**SHORT PROBLEM**
Look at the entries below and reproduce them exactly.

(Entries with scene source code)
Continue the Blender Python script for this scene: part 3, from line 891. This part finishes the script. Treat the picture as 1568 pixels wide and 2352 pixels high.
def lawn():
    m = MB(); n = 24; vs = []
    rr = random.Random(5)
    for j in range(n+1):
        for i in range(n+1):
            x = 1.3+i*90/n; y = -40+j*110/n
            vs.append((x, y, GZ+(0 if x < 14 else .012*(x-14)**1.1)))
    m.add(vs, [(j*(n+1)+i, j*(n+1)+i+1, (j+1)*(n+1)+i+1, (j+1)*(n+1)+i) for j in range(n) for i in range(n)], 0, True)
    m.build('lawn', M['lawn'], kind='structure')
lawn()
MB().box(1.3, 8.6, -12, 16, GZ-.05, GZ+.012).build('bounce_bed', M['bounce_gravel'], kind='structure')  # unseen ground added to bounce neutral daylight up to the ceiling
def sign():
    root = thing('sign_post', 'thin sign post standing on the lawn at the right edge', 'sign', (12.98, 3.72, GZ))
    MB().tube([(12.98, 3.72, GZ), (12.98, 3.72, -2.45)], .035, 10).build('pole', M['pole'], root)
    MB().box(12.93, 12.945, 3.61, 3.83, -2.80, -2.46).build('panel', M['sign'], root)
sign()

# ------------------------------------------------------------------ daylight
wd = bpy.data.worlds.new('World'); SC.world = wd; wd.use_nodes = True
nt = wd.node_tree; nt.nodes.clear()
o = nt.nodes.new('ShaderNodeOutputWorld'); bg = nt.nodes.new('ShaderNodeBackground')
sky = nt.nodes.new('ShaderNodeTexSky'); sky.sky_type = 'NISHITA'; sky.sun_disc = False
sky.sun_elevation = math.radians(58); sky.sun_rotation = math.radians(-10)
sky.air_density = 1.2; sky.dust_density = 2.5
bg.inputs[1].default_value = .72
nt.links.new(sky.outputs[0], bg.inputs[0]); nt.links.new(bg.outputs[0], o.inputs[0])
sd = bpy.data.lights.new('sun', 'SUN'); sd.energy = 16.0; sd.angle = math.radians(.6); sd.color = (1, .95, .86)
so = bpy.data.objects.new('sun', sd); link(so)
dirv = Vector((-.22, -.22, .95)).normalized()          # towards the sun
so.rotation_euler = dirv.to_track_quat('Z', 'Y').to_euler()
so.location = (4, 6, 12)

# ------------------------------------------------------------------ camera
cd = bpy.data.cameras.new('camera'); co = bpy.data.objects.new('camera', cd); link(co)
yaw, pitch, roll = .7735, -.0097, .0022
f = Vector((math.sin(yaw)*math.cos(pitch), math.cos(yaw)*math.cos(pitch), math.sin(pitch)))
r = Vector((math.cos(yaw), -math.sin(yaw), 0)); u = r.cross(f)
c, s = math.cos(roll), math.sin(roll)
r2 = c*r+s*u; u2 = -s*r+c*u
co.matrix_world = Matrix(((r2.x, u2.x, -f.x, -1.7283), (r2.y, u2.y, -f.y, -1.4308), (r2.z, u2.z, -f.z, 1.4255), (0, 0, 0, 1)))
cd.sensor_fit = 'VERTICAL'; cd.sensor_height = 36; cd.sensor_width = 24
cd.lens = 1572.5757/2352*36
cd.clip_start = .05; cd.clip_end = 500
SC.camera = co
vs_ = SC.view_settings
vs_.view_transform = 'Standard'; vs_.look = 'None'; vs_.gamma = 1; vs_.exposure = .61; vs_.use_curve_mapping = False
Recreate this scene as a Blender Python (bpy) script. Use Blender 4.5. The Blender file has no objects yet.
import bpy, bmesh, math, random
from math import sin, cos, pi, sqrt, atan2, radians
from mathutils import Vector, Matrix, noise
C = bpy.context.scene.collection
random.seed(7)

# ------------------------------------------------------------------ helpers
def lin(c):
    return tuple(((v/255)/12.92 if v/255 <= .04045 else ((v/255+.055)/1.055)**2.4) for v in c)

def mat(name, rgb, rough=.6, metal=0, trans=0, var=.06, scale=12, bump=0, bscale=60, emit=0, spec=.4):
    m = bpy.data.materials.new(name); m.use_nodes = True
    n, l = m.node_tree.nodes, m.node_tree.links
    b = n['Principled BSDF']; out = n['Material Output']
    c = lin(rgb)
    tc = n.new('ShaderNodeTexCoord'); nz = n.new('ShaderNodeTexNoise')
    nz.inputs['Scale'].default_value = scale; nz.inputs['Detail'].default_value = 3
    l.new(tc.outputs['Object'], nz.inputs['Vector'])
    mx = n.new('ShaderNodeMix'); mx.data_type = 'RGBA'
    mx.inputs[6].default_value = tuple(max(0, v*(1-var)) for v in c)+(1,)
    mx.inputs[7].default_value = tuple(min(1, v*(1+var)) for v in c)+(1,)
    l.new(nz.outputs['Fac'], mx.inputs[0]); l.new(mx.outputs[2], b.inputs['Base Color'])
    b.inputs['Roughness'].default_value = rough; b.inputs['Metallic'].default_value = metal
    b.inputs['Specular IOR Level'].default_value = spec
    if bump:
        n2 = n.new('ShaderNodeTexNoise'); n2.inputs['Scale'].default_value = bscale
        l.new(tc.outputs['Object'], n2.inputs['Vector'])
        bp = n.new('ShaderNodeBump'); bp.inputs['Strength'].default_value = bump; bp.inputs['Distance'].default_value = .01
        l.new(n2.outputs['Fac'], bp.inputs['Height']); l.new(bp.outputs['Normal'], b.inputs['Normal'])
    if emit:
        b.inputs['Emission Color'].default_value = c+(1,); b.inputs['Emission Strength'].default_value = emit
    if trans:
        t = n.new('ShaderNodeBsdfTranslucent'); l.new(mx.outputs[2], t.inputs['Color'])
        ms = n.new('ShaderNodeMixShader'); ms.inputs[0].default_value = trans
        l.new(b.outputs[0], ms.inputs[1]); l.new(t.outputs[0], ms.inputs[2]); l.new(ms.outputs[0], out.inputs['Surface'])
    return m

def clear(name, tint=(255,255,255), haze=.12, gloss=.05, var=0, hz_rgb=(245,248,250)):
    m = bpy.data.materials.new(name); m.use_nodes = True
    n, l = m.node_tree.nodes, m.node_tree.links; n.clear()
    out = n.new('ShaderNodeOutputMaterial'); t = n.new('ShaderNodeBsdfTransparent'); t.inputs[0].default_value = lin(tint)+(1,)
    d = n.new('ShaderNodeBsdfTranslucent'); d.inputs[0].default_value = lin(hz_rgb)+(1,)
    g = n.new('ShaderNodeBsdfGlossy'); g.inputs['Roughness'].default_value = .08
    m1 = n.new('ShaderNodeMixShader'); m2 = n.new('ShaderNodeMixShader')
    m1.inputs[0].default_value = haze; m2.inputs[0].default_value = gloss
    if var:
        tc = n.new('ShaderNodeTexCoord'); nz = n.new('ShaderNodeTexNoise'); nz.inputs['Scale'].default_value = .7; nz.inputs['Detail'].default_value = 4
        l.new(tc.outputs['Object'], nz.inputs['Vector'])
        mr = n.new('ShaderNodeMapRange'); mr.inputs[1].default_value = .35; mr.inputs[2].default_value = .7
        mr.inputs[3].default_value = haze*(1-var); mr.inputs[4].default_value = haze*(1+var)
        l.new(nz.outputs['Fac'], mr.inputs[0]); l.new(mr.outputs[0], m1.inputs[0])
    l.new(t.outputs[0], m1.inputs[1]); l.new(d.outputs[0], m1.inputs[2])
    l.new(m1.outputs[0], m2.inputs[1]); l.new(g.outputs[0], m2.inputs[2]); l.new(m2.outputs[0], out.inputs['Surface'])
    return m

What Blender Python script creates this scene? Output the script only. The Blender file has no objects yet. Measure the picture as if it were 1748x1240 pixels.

**REPLY TO THE TASK**
Continue the Blender Python script for this scene: part 3, from line 891. This part finishes the script. Treat the picture as 1568 pixels wide and 2352 pixels high.
def lawn():
    m = MB(); n = 24; vs = []
    rr = random.Random(5)
    for j in range(n+1):
        for i in range(n+1):
            x = 1.3+i*90/n; y = -40+j*110/n
            vs.append((x, y, GZ+(0 if x < 14 else .012*(x-14)**1.1)))
    m.add(vs, [(j*(n+1)+i, j*(n+1)+i+1, (j+1)*(n+1)+i+1, (j+1)*(n+1)+i) for j in range(n) for i in range(n)], 0, True)
    m.build('lawn', M['lawn'], kind='structure')
lawn()
MB().box(1.3, 8.6, -12, 16, GZ-.05, GZ+.012).build('bounce_bed', M['bounce_gravel'], kind='structure')  # unseen ground added to bounce neutral daylight up to the ceiling
def sign():
    root = thing('sign_post', 'thin sign post standing on the lawn at the right edge', 'sign', (12.98, 3.72, GZ))
    MB().tube([(12.98, 3.72, GZ), (12.98, 3.72, -2.45)], .035, 10).build('pole', M['pole'], root)
    MB().box(12.93, 12.945, 3.61, 3.83, -2.80, -2.46).build('panel', M['sign'], root)
sign()

# ------------------------------------------------------------------ daylight
wd = bpy.data.worlds.new('World'); SC.world = wd; wd.use_nodes = True
nt = wd.node_tree; nt.nodes.clear()
o = nt.nodes.new('ShaderNodeOutputWorld'); bg = nt.nodes.new('ShaderNodeBackground')
sky = nt.nodes.new('ShaderNodeTexSky'); sky.sky_type = 'NISHITA'; sky.sun_disc = False
sky.sun_elevation = math.radians(58); sky.sun_rotation = math.radians(-10)
sky.air_density = 1.2; sky.dust_density = 2.5
bg.inputs[1].default_value = .72
nt.links.new(sky.outputs[0], bg.inputs[0]); nt.links.new(bg.outputs[0], o.inputs[0])
sd = bpy.data.lights.new('sun', 'SUN'); sd.energy = 16.0; sd.angle = math.radians(.6); sd.color = (1, .95, .86)
so = bpy.data.objects.new('sun', sd); link(so)
dirv = Vector((-.22, -.22, .95)).normalized()          # towards the sun
so.rotation_euler = dirv.to_track_quat('Z', 'Y').to_euler()
so.location = (4, 6, 12)

# ------------------------------------------------------------------ camera
cd = bpy.data.cameras.new('camera'); co = bpy.data.objects.new('camera', cd); link(co)
yaw, pitch, roll = .7735, -.0097, .0022
f = Vector((math.sin(yaw)*math.cos(pitch), math.cos(yaw)*math.cos(pitch), math.sin(pitch)))
r = Vector((math.cos(yaw), -math.sin(yaw), 0)); u = r.cross(f)
c, s = math.cos(roll), math.sin(roll)
r2 = c*r+s*u; u2 = -s*r+c*u
co.matrix_world = Matrix(((r2.x, u2.x, -f.x, -1.7283), (r2.y, u2.y, -f.y, -1.4308), (r2.z, u2.z, -f.z, 1.4255), (0, 0, 0, 1)))
cd.sensor_fit = 'VERTICAL'; cd.sensor_height = 36; cd.sensor_width = 24
cd.lens = 1572.5757/2352*36
cd.clip_start = .05; cd.clip_end = 500
SC.camera = co
vs_ = SC.view_settings
vs_.view_transform = 'Standard'; vs_.look = 'None'; vs_.gamma = 1; vs_.exposure = .61; vs_.use_curve_mapping = False
Recreate this scene as a Blender Python (bpy) script. Use Blender 4.5. The Blender file has no objects yet.
import bpy, bmesh, math, random
from math import sin, cos, pi, sqrt, atan2, radians
from mathutils import Vector, Matrix, noise
C = bpy.context.scene.collection
random.seed(7)

# ------------------------------------------------------------------ helpers
def lin(c):
    return tuple(((v/255)/12.92 if v/255 <= .04045 else ((v/255+.055)/1.055)**2.4) for v in c)

def mat(name, rgb, rough=.6, metal=0, trans=0, var=.06, scale=12, bump=0, bscale=60, emit=0, spec=.4):
    m = bpy.data.materials.new(name); m.use_nodes = True
    n, l = m.node_tree.nodes, m.node_tree.links
    b = n['Principled BSDF']; out = n['Material Output']
    c = lin(rgb)
    tc = n.new('ShaderNodeTexCoord'); nz = n.new('ShaderNodeTexNoise')
    nz.inputs['Scale'].default_value = scale; nz.inputs['Detail'].default_value = 3
    l.new(tc.outputs['Object'], nz.inputs['Vector'])
    mx = n.new('ShaderNodeMix'); mx.data_type = 'RGBA'
    mx.inputs[6].default_value = tuple(max(0, v*(1-var)) for v in c)+(1,)
    mx.inputs[7].default_value = tuple(min(1, v*(1+var)) for v in c)+(1,)
    l.new(nz.outputs['Fac'], mx.inputs[0]); l.new(mx.outputs[2], b.inputs['Base Color'])
    b.inputs['Roughness'].default_value = rough; b.inputs['Metallic'].default_value = metal
    b.inputs['Specular IOR Level'].default_value = spec
    if bump:
        n2 = n.new('ShaderNodeTexNoise'); n2.inputs['Scale'].default_value = bscale
        l.new(tc.outputs['Object'], n2.inputs['Vector'])
        bp = n.new('ShaderNodeBump'); bp.inputs['Strength'].default_value = bump; bp.inputs['Distance'].default_value = .01
        l.new(n2.outputs['Fac'], bp.inputs['Height']); l.new(bp.outputs['Normal'], b.inputs['Normal'])
    if emit:
        b.inputs['Emission Color'].default_value = c+(1,); b.inputs['Emission Strength'].default_value = emit
    if trans:
        t = n.new('ShaderNodeBsdfTranslucent'); l.new(mx.outputs[2], t.inputs['Color'])
        ms = n.new('ShaderNodeMixShader'); ms.inputs[0].default_value = trans
        l.new(b.outputs[0], ms.inputs[1]); l.new(t.outputs[0], ms.inputs[2]); l.new(ms.outputs[0], out.inputs['Surface'])
    return m

def clear(name, tint=(255,255,255), haze=.12, gloss=.05, var=0, hz_rgb=(245,248,250)):
    m = bpy.data.materials.new(name); m.use_nodes = True
    n, l = m.node_tree.nodes, m.node_tree.links; n.clear()
    out = n.new('ShaderNodeOutputMaterial'); t = n.new('ShaderNodeBsdfTransparent'); t.inputs[0].default_value = lin(tint)+(1,)
    d = n.new('ShaderNodeBsdfTranslucent'); d.inputs[0].default_value = lin(hz_rgb)+(1,)
    g = n.new('ShaderNodeBsdfGlossy'); g.inputs['Roughness'].default_value = .08
    m1 = n.new('ShaderNodeMixShader'); m2 = n.new('ShaderNodeMixShader')
    m1.inputs[0].default_value = haze; m2.inputs[0].default_value = gloss
    if var:
        tc = n.new('ShaderNodeTexCoord'); nz = n.new('ShaderNodeTexNoise'); nz.inputs['Scale'].default_value = .7; nz.inputs['Detail'].default_value = 4
        l.new(tc.outputs['Object'], nz.inputs['Vector'])
        mr = n.new('ShaderNodeMapRange'); mr.inputs[1].default_value = .35; mr.inputs[2].default_value = .7
        mr.inputs[3].default_value = haze*(1-var); mr.inputs[4].default_value = haze*(1+var)
        l.new(nz.outputs['Fac'], mr.inputs[0]); l.new(mr.outputs[0], m1.inputs[0])
    l.new(t.outputs[0], m1.inputs[1]); l.new(d.outputs[0], m1.inputs[2])
    l.new(m1.outputs[0], m2.inputs[1]); l.new(g.outputs[0], m2.inputs[2]); l.new(m2.outputs[0], out.inputs['Surface'])
    return m

What Blender Python script creates this scene? Output the script only. The Blender file has no objects yet. Measure the picture as if it were 1748x1240 pixels.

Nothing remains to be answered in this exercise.